Nest has announced that as part of its Works with Nest system a new protocol will be introduced that makes everything more smart and secure. Enter the smart Linus lock from Yale that you can control with your smartphone.

Nest Weave is the new system that makes this possible. It's a smart connected way of letting devices talk to each other. The great thing is it uses 802.15.4 Thread connectivity. In real world speak that means super low power consumption, so the lock could last two years without a battery change, and super speed of communication, making it secure.

The result of this means devices can talk to each other without the need for Wi-Fi, meaning they can be even smaller and use less power. So a bulb could connect to a Nest Camera, for example, but not to the internet – the Camera could share it's connection with the bulb. This means direct reactions can happen even when the internet goes down. So if you have the lights set to flash when the camera detects movement while you’re out, that will happen without an internet connection needed.

Beyond the basics this network also means if any one device goes down the network can still work via the other smart devices. This is a bit like the human brain which finds new pathways when certain sections are damaged.
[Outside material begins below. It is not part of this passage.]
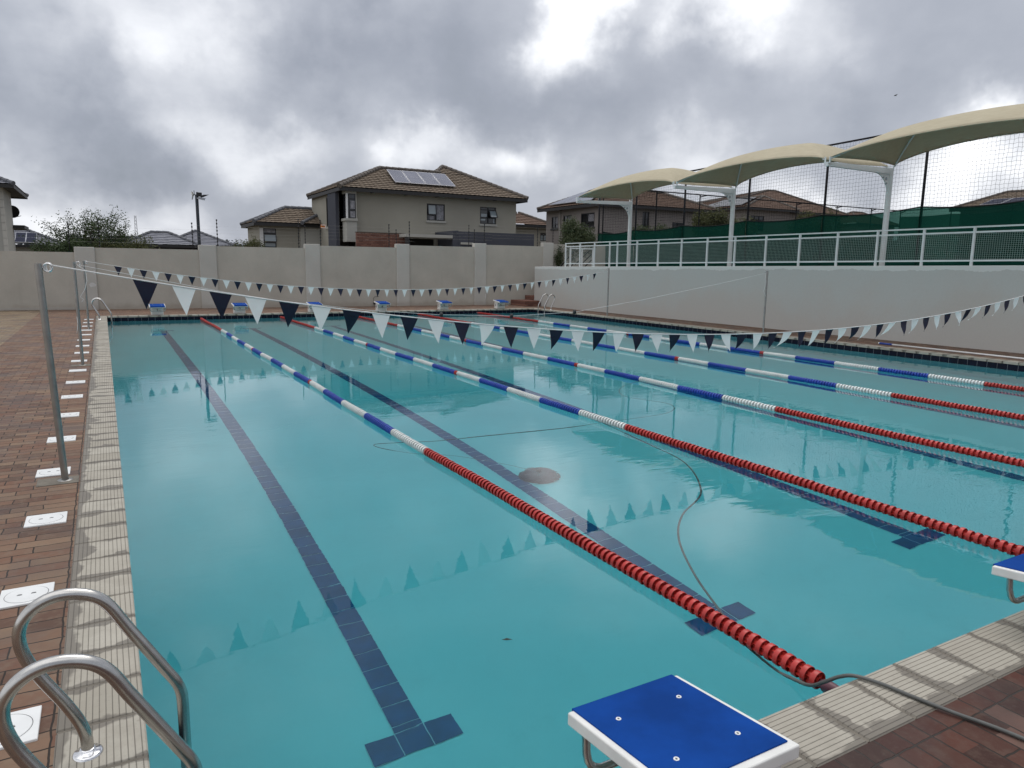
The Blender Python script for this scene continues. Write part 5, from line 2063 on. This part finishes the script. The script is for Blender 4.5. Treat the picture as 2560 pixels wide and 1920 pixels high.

This also means greater range as signals can piggyback across devices around the house.

NestYale Linus

Everything will be controlled from the Nest app, even the Linus lock. This means each family member can have a virtual key to get in and out. There will also be guest keys for people making deliveries, say. You'll be notified when people come and go, if you want and can even have Camera send a clip with it.

The locks can even be smart thanks to the connectivity – if there's a fire or smoke detected the lock releases so everyone can escape. Or conversely the lock will warn you not to enter if a danger is detected.

If all this connectivity is worrying, fear not. Nest uses encrypted passwords on each individual device. So even if someone was able to gain access to one device, the rest would remain out of reach.

The Nest Weave system will start to offer gadgets in 2016. The Yale Linus is expected for a 2016 release in the US with no word on further availability.